[EXERCISE REQUIREMENTS] Find the string "with" in the records. Copy every line it appears in.

※ ※ ※

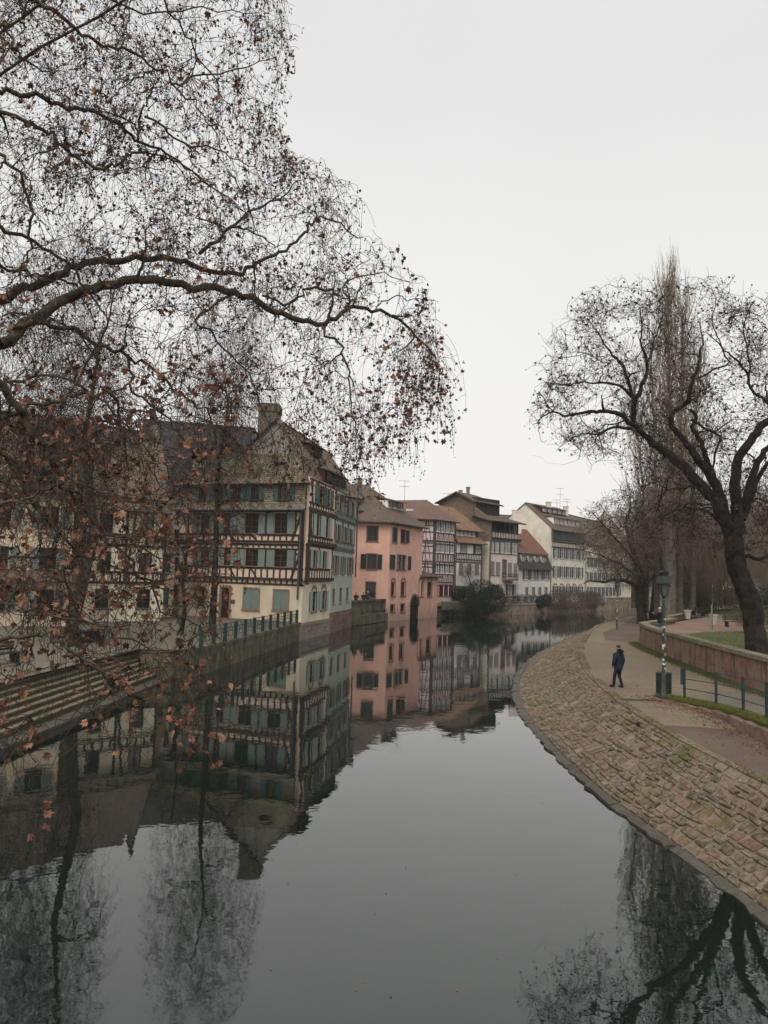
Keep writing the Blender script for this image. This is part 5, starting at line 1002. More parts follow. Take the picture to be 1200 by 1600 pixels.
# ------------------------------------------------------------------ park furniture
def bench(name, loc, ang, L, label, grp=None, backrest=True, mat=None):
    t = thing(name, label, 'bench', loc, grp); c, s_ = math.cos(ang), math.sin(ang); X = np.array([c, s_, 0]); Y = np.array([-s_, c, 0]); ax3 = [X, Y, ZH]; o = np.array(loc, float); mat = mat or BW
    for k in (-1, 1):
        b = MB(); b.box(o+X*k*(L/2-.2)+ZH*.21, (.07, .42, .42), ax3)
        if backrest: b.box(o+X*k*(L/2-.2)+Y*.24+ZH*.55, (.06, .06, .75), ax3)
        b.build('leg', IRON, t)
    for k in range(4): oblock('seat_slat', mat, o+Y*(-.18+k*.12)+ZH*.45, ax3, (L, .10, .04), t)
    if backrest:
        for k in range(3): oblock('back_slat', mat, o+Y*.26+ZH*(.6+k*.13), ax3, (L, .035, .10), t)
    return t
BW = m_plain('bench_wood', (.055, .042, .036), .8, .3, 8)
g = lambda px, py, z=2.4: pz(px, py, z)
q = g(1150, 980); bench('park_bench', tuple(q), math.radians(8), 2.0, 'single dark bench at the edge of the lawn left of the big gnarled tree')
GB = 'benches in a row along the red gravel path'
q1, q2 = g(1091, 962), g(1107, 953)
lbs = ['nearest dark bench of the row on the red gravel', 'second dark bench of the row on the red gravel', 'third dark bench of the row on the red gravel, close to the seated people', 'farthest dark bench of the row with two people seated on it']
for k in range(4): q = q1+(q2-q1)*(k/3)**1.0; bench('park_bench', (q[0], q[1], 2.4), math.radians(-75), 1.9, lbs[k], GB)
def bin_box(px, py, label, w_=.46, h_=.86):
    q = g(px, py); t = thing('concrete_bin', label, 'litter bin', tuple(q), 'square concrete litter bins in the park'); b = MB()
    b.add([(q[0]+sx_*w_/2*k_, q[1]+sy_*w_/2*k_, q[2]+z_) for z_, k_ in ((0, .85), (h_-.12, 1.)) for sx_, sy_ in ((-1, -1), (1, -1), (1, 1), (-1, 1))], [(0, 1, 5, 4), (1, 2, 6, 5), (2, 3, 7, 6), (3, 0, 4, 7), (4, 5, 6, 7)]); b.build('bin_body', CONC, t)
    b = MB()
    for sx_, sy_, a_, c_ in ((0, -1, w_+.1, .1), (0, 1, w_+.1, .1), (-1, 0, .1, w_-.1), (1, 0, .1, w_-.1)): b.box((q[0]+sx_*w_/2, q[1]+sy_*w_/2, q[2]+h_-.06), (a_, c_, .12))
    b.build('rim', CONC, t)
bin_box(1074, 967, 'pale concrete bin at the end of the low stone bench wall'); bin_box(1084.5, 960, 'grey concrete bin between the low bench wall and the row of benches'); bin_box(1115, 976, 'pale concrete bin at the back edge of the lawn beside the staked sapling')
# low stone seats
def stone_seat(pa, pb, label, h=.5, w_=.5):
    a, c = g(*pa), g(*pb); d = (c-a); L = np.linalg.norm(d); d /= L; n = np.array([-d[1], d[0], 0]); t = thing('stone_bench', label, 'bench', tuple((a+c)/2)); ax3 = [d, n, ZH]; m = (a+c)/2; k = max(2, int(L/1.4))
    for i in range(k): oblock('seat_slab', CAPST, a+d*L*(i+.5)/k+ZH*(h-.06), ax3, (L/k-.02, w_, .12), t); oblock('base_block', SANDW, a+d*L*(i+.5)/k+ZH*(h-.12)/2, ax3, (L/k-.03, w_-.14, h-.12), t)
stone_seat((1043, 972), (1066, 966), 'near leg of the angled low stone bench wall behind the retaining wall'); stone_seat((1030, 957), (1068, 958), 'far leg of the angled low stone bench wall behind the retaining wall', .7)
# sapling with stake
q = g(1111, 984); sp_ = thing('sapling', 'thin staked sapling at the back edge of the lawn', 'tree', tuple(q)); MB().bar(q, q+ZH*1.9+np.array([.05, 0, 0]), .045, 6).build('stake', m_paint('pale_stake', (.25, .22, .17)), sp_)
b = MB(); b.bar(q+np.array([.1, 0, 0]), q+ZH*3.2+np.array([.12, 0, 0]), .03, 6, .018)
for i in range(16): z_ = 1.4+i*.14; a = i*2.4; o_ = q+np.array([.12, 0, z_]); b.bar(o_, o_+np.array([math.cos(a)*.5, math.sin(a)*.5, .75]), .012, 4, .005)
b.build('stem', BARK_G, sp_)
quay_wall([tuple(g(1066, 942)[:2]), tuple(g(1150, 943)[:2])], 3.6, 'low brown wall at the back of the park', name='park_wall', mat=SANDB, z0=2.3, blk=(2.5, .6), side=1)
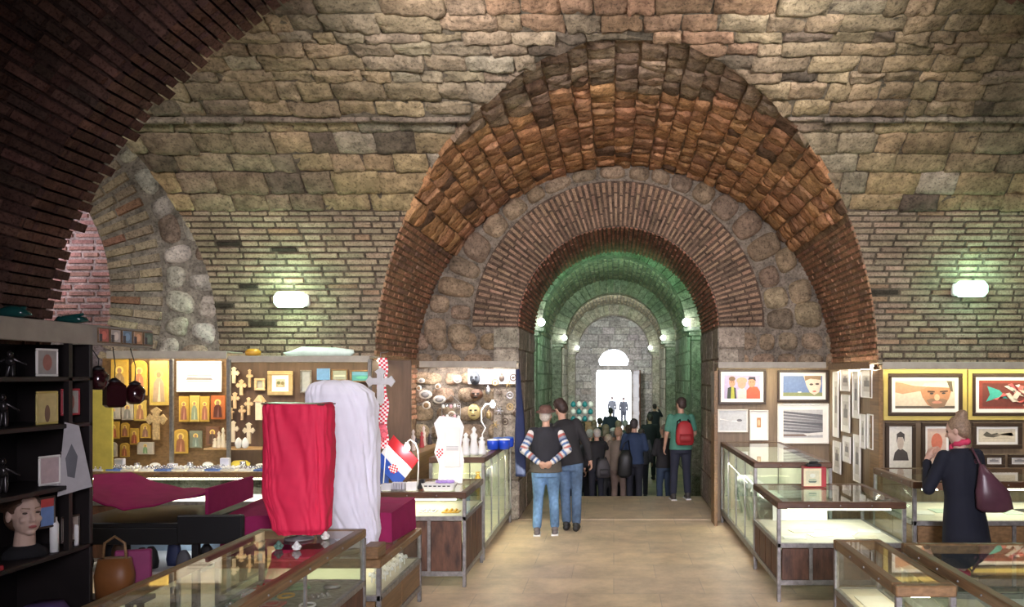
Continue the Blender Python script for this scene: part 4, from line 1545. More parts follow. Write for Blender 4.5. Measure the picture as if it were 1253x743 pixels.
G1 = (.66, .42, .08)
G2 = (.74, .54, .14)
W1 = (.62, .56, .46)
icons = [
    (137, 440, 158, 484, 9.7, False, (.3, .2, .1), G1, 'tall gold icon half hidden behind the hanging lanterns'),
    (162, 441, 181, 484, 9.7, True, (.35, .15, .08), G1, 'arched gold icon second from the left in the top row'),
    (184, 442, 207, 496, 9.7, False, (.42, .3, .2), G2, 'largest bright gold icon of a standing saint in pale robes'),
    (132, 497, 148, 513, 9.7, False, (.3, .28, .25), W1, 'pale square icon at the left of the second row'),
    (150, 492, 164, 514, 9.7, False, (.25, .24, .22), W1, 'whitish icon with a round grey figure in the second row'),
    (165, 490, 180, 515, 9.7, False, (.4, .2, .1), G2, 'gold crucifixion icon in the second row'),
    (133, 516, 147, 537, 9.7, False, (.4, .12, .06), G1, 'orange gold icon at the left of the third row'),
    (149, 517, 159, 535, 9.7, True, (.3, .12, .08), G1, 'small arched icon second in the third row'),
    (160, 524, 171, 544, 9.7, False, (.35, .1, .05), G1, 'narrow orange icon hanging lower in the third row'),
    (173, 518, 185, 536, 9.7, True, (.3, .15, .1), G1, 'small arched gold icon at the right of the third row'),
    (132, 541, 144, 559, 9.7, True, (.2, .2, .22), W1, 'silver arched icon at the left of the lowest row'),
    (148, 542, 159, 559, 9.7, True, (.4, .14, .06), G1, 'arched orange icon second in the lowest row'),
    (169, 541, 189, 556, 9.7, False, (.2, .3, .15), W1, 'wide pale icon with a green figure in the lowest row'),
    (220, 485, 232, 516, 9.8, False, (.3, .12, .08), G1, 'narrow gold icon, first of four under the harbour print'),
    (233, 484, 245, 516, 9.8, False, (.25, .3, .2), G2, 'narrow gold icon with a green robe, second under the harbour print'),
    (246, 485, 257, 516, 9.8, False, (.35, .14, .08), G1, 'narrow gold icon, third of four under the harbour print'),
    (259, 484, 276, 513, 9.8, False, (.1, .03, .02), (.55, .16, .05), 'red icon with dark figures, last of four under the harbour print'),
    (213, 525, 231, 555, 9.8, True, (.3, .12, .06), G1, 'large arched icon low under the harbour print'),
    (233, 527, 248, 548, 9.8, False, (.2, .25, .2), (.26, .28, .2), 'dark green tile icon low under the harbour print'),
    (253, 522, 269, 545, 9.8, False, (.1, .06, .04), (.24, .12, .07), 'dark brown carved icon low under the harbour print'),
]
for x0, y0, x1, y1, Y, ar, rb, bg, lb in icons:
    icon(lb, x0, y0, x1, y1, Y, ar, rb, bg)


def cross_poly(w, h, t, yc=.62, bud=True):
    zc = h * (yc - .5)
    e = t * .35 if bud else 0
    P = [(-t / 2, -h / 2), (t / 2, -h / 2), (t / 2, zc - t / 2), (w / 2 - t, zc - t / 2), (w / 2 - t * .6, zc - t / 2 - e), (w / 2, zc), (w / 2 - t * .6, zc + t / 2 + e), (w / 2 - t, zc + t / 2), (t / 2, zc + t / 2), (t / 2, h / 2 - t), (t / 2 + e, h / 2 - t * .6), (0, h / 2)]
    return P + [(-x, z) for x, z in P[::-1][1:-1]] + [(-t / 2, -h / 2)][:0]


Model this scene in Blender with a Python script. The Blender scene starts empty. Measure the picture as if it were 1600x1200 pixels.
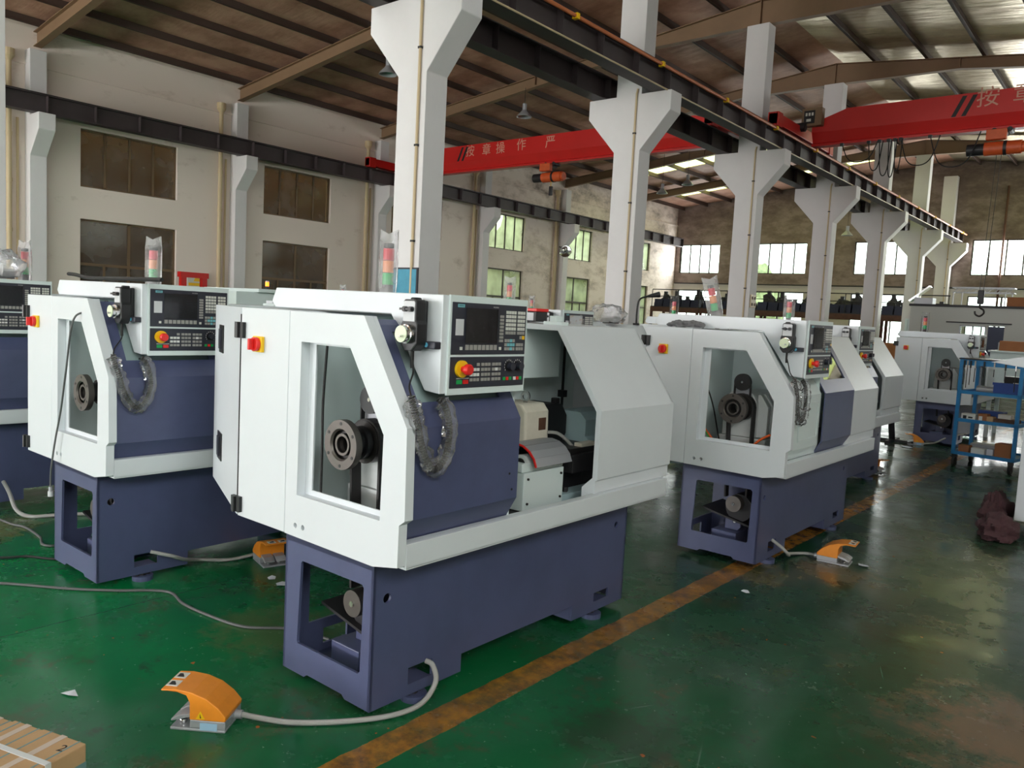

※ ※ ※

[RESULT]
lbs = ['nearest dark bench of the row on the red gravel', 'second dark bench of the row on the red gravel', 'third dark bench of the row on the red gravel, close to the seated people', 'farthest dark bench of the row with two people seated on it']
# sapling with stake
    (150, 492, 164, 514, 9.7, False, (.25, .24, .22), W1, 'whitish icon with a round grey figure in the second row'),
    (169, 541, 189, 556, 9.7, False, (.2, .3, .15), W1, 'wide pale icon with a green figure in the lowest row'),
    (233, 484, 245, 516, 9.8, False, (.25, .3, .2), G2, 'narrow gold icon with a green robe, second under the harbour print'),
    (259, 484, 276, 513, 9.8, False, (.1, .03, .02), (.55, .16, .05), 'red icon with dark figures, last of four under the harbour print'),
Model this scene in Blender with a Python script. The Blender scene starts empty. Measure the picture as if it were 1600x1200 pixels.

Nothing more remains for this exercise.